Cheshire Cat
From Wikipedia, the free encyclopedia
The Cheshire Cat is a fictional cat popularised by Lewis Carroll’s depiction of it in Alice’s Adventures in Wonderland. Known for his distinctive mischievous grin, the Cheshire Cat has had a notable impact on popular culture.
Alice’s Adventures in Wonderland
Alice first encounters it at the Duchess’s house in her kitchen, and then later outside on the branches of a tree, where it appears and disappears at will, engaging Alice in amusing but sometimes vexing conversation. The cat sometimes raises philosophical points that annoy or baffle Alice. It does, however, appear to cheer her up when it turns up suddenly at the Queen of Hearts’ croquet field, and when sentenced to death baffles everyone by having made its head appear without its body, sparking a massive argument between the executioner and the King and Queen of Hearts about whether something that does not have a body can indeed be beheaded.
At one point, the cat disappears gradually until nothing is left but its grin, prompting Alice to remark that she has often seen a cat without a grin but never a grin without a cat
Popular culture
The Cheshire Cat is one of many iconic characters depicted in Alice’s Adventures in Wonderland that have become enmeshed in popular culture, appearing in various forms of media, from political cartoons to television. One of its distinguishing features is that from time to time it disappears, the last thing to be seen being its grin.

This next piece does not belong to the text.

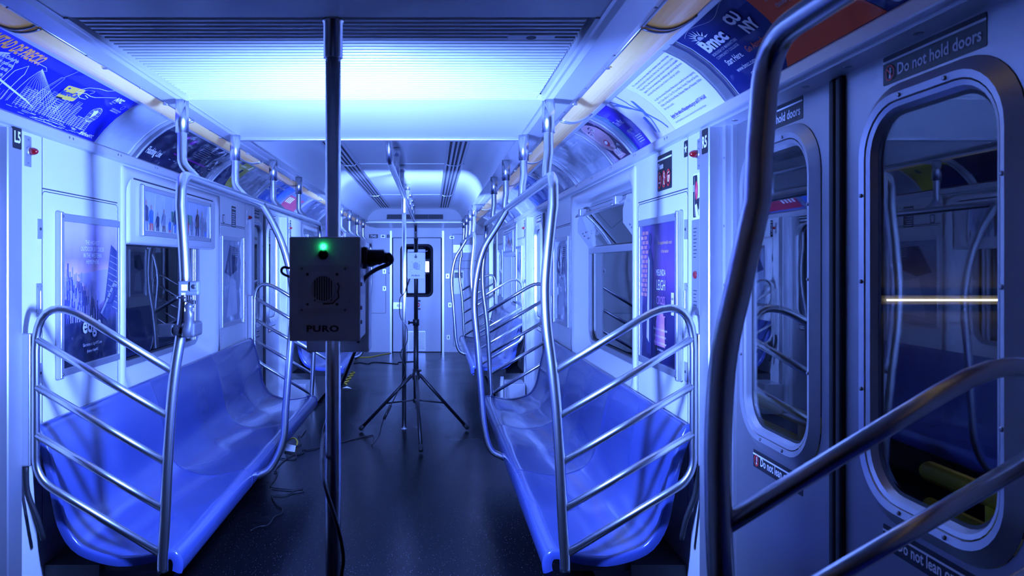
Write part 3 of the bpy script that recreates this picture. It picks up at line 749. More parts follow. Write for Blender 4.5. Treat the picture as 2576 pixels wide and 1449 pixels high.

* In the 1951 Disney movie, Alice in Wonderland, the Cheshire Cat is depicted as an intelligent yet mischievous character that sometimes helps Alice and sometimes gets her into trouble, and thus, in some cases, is classified as a “Disney Villain”. He is voiced by Sterling Holloway and later by Jim Cummings after Holloway’s death (making him the third character that Cummings has taken from Holloway). The Disney version of the character can also be spotted during the final scene of the 1988 film Who Framed Roger Rabbit. The Cheshire Cat is heard singing the poem Jabberwocky before he materializes in front of Alice. Prior to the release of the Walt Disney animated adaption of the story, scholars observed few specific allusions to this character. Martin Gardner, author of The Annotated Alice, wondered if T. S. Eliot had the Cheshire Cat in mind when writing Morning at the Window but notes no other significant allusions in the pre-war period.